Selasa, 23 April 2019|12:00:04 WIB
Jakarta : Dampak pemanasan global tak hanya bisa dirasakan oleh mereka yang ada di daratan, ekosistem terumbu karang juga bisa mengalami degradasi. Mulai dari pemutihan hingga matinya terumbu karang, yang pada akhirnya merusak ekosistem laut.
Atas kegelisahan itu Lembaga Ilmu Pengetahuan Indonesia (LIPI) mendorong pembuatan valuasi ekonomi terumbu karang di wilayah Indonesia.
Kepala Pusat Penelitian Oseanografi LIPI, Dirhamsyah, menuturkan valuasi ekonomi diharapkan bisa menjadi rujukan untuk berbagai kepentingan termasuk penanganan kasus kerusakan laut yang merusak ekosistem terumbu karang.

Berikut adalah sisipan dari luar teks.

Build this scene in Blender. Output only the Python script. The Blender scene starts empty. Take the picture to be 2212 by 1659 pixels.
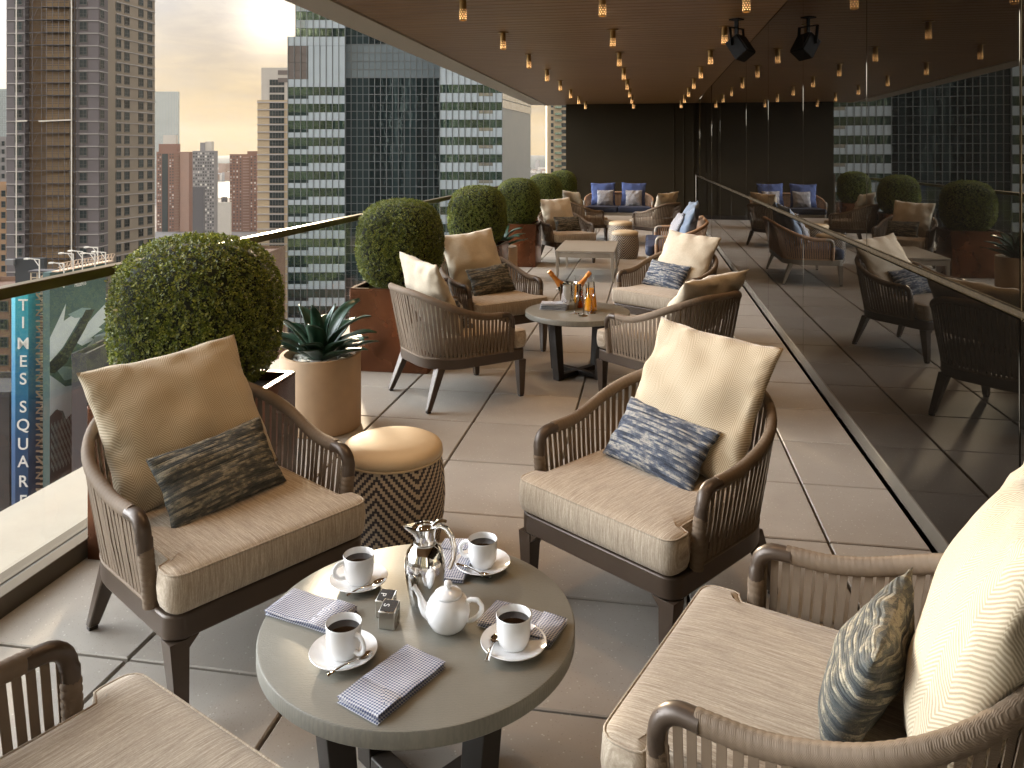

"Ke depan seharusnya kita dorong segala sesuatu pakai mediasinya formal. Oleh karena itu, pemerintah harus punya ukuran berapa sih valuasi karang satu hektarnya di daerah apa," kata Dirhamsyah seperti sitat CNN Indonesia, Selasa (23/4/2019).
Dirhamsyah mengatakan skema valuasi tersebut akan menjadi rujukan ilmiah, termasuk untuk penilaian nilai kerugian yang bisa dibawa ke pengadilan untuk mendakwa tersangka perusakan lingkungan.
Bahkan, ia menambahkan, dapat memberikan nilai yang tepat atas kerusakan ekosistem terumbu karang yang terjadi.
Menurutnya nilai karang antar satu wilayah dengan wilayah lain berbeda. Sehingga tidak bisa disamakan nilai ekonomi karang di Karimun Jawa dengan Raja Ampat, karena dipengaruhi berbagai faktor seperti aspek wisata, layanan, masalah spesies, dan tangkapan ikan.
Dia mengatakan valuasi tersebut harus bersifat ilmiah dan menjadi bagian dari peraturan yang berlaku di Indonesia, paling tidak berupa keputusan menteri sehingga mengikat secara hukum.
"Sebaiknya rujukannya itu scientific, yang bisa dipertanggungjawabkan oleh semua pihak, tapi segala sesuatu kalau mediasinya di belakang meja saya nggak bisa ngomong," katanya.
"Mediasinya nggak pakai pengadilan susah, ya ke depan seharusnya kita dorong segala sesuatu pakai mediasinya formal."
Namun, ia menambahkan, tenaga yang dimiliki pihaknya terbatas untuk membuat skema dan rincian aturan terkait valuasi terumbu karang. Sehingga ia mendorong agar rekan-rekan peneliti memasukkan proposal untuk pembuatan valuasi itu.
Selain itu ia berharap ada proposal penelitian tentang pembuatan rambu atau analisis tentang jumlah kapal yang layak masuk ke wilayah Raja Ampat, karena sampai sekarang belum ada kajian ilmiahnya untuk mengatur jumlah kapal masuk ke wilayah tersebut guna melindungi ekosistem terumbu karang dan biota laut lain.
Menurutnya kapal yang bebas masuk ke wilayah perairan Raja Ampat, dapat menabrak terumbu karang karena menghindari tabrakan dengan kapal lain jika kapal yang bersandar melampaui kapasitasnya.
Seorang peneliti ekologi LIPI, Puji Rahmadi, mengatakan luas terumbu karang Indonesia sekitar 85.707 kilometer persegi, atau setara 14 persen terumbu karang dunia, namun belum divaluasi secara langsung.
Terkait valuasi terumbu karang, Constanza (2014) menyebutkan nilai terumbu karang adalah US$352 per hektar per tahun. Sementara, nilai terumbu karang Indonesia setara dengan Rp45 triliun.
Selain terluas di dunia, Puji menambahkan, terumbu karang Indonesia juga memiliki keanekaragaman paling tinggi dengan 569 jumlah spesies atau setara 67 persen dari total 845 spesien yang telah ditemukan di dunia.
Jumlah spesies itu bisa saja bertambah jika ada penemuan spesies baru.